Directive ->
Present every line in which the string "scene" appears.

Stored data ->
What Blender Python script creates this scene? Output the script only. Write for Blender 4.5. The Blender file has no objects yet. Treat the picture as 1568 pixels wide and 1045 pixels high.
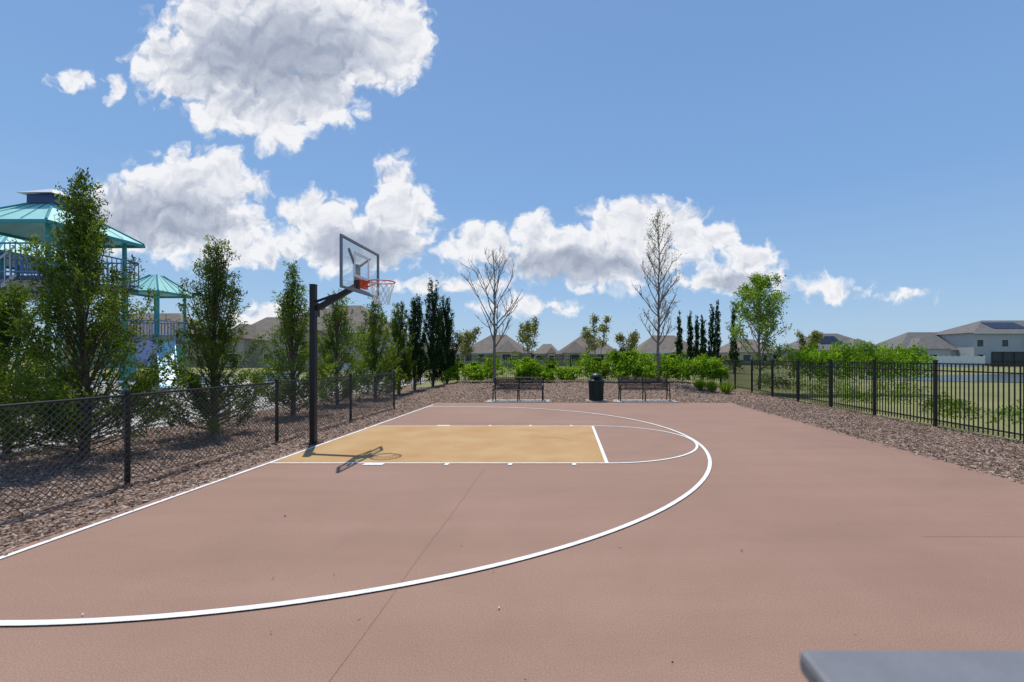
import bpy, math, random
import numpy as np
from mathutils import Vector, Matrix
random.seed(3)
rng = np.random.default_rng(5)
scene = bpy.context.scene
COL = scene.collection

# ------------------------------------------------------------------ materials
def new_mat(name):
    m = bpy.data.materials.new(name); m.use_nodes = True
    nt = m.node_tree
    b = nt.nodes['Principled BSDF']
    return m, nt, b

def mat(name, color, rough=0.6, vary=0.15, scale=4.0, metallic=0.0, bump=0.0, bscale=40.0, color2=None, detail=4, spec=0.4):
    m, nt, b = new_mat(name)
    b.inputs['Roughness'].default_value = rough
    b.inputs['Metallic'].default_value = metallic
    b.inputs['Specular IOR Level'].default_value = spec
    tc = nt.nodes.new('ShaderNodeTexCoord')
    n = nt.nodes.new('ShaderNodeTexNoise'); n.inputs['Scale'].default_value = scale; n.inputs['Detail'].default_value = detail
    nt.links.new(tc.outputs['Object'], n.inputs['Vector'])
    r = nt.nodes.new('ShaderNodeValToRGB')
    c1 = [c*(1-vary) for c in color]; c2 = list(color2) if color2 else [min(1,c*(1+vary)) for c in color]
    r.color_ramp.elements[0].color = (*c1, 1); r.color_ramp.elements[1].color = (*c2, 1)
    r.color_ramp.elements[0].position = .3; r.color_ramp.elements[1].position = .7
    nt.links.new(n.outputs['Fac'], r.inputs['Fac']); nt.links.new(r.outputs['Color'], b.inputs['Base Color'])
    if bump > 0:
        n2 = nt.nodes.new('ShaderNodeTexNoise'); n2.inputs['Scale'].default_value = bscale; n2.inputs['Detail'].default_value = 3
        nt.links.new(tc.outputs['Object'], n2.inputs['Vector'])
        bp = nt.nodes.new('ShaderNodeBump'); bp.inputs['Strength'].default_value = bump; bp.inputs['Distance'].default_value = .01
        nt.links.new(n2.outputs['Fac'], bp.inputs['Height']); nt.links.new(bp.outputs['Normal'], b.inputs['Normal'])
    return m

def leaf_mat(name, dark, light, trans=0.35, clump=1.5):
    m, nt, b = new_mat(name)
    nt.nodes.remove(b)
    geo = nt.nodes.new('ShaderNodeNewGeometry')
    tc = nt.nodes.new('ShaderNodeTexCoord')
    n = nt.nodes.new('ShaderNodeTexNoise'); n.inputs['Scale'].default_value = clump; n.inputs['Detail'].default_value = 1
    nt.links.new(tc.outputs['Object'], n.inputs['Vector'])
    a = nt.nodes.new('ShaderNodeMath'); a.operation = 'MULTIPLY_ADD'; a.inputs[1].default_value = .5
    nt.links.new(geo.outputs['Random Per Island'], a.inputs[0])
    s = nt.nodes.new('ShaderNodeMath'); s.operation = 'MULTIPLY_ADD'; s.inputs[1].default_value = 1.6; s.inputs[2].default_value = -.5
    nt.links.new(n.outputs['Fac'], s.inputs[0]); nt.links.new(s.outputs[0], a.inputs[2])
    r = nt.nodes.new('ShaderNodeValToRGB')
    r.color_ramp.elements[0].color = (*dark, 1); r.color_ramp.elements[1].color = (*light, 1)
    r.color_ramp.elements[0].position = .15; r.color_ramp.elements[1].position = .95
    nt.links.new(a.outputs[0], r.inputs['Fac'])
    df = nt.nodes.new('ShaderNodeBsdfDiffuse'); nt.links.new(r.outputs['Color'], df.inputs['Color'])
    t = nt.nodes.new('ShaderNodeBsdfTranslucent')
    mul = nt.nodes.new('ShaderNodeVectorMath'); mul.operation = 'MULTIPLY'; mul.inputs[1].default_value = (1.7, 1.6, .7)
    nt.links.new(r.outputs['Color'], mul.inputs[0]); nt.links.new(mul.outputs[0], t.inputs['Color'])
    mx = nt.nodes.new('ShaderNodeMixShader'); mx.inputs[0].default_value = trans
    nt.links.new(df.outputs[0], mx.inputs[1]); nt.links.new(t.outputs[0], mx.inputs[2])
    nt.links.new(mx.outputs[0], nt.nodes['Material Output'].inputs['Surface'])
    return m

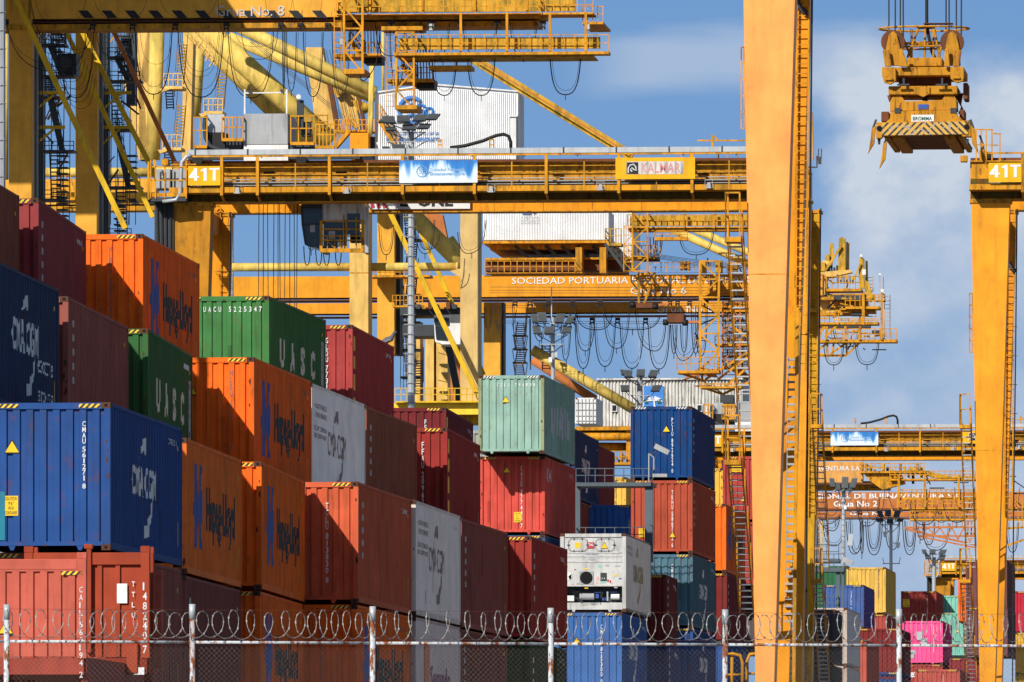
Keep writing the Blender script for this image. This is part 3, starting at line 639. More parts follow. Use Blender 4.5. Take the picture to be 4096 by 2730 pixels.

Final answer ->
What Blender Python script creates this scene? Output the script only. Write for Blender 4.5. The Blender file has no objects yet. Treat the picture as 1568 pixels wide and 1045 pixels high.
scene = bpy.context.scene
COL = scene.collection